Can the economy grow forever on a finite planet?: Green growth
The price curve
In 2010, a solar panel cost $2.15 per watt. By 2023: $0.27. Eighty-seven percent decline in thirteen years. The IEA, which had underestimated solar in every forecast for a decade, finally stopped lowballing. Solar was adding more generation capacity per year than all other sources combined. Did we lobby for this? Did we regulate it into existence? The cost curve did the work.
Climate policy spent thirty years trying to make dirty energy expensive. It failed everywhere it was tried at scale — Yellow Vest protests in France, political backlash in Australia. What succeeded was making clean energy cheap. Not through mandates. Through manufacturing scale and the compounding logic of a technology that gets 20 percent cheaper every time cumulative production doubles. Is decarbonization still a sacrifice, or is it the better investment?
The decoupling data is not hypothetical. The UK grew GDP by 30 percent while cutting territorial emissions 40 percent. Sweden grew faster than the EU average with the lowest per-capita emissions. The degrowth camp says this is impossible. It already happened, measured by real statistical agencies.
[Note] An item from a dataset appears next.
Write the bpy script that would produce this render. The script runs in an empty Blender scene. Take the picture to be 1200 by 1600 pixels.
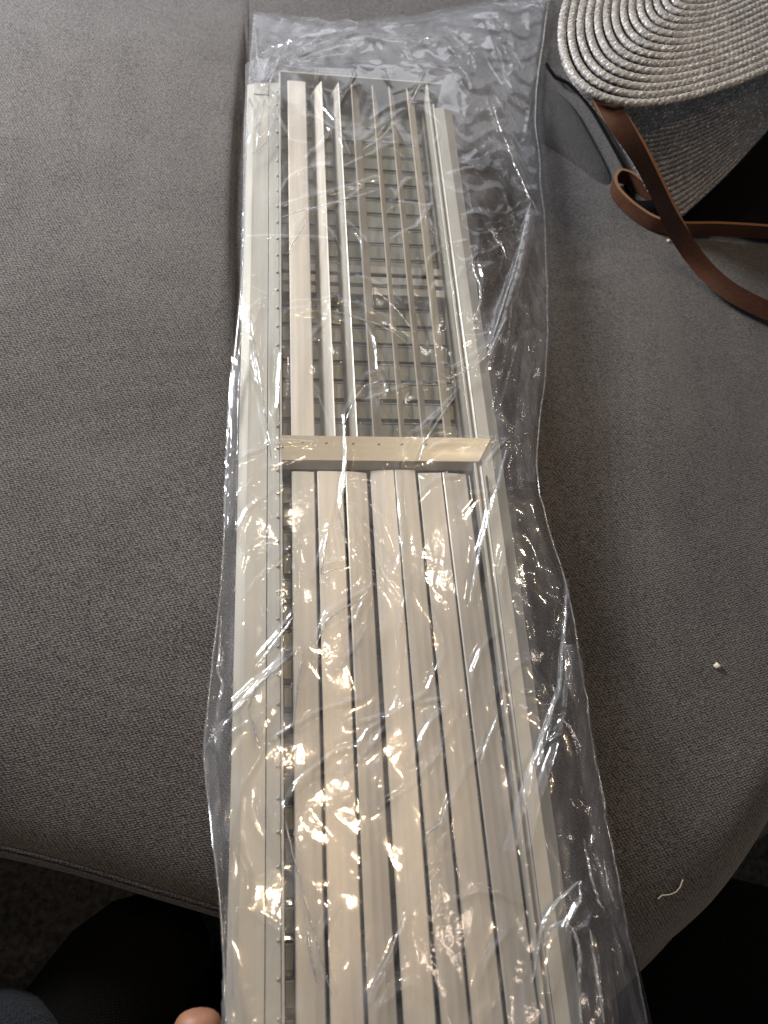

The cornucopians share our growth optimism but think the problem is imaginary. We think the problem is real and the solution is engineering. Someone who grew up in the oil industry and watched their community built on extraction knows what transition costs look like. We do not pretend those costs are zero. We argue they are smaller than not transitioning, measured in degrees Celsius.
The decouplers are our closest allies. They want redesign. We want deployment of what we already have while their technologies mature. Why wait for spider silk from engineered yeast when solar panels are on the shelf?
Where we concede ground: Territorial emissions are not the full picture. The UK offshored its carbon. Consumption-based accounting tells a less flattering story.
What would change our mind: No major economy achieving absolute material decoupling — footprint declining while GDP grows — by 2035 despite a decade of policy.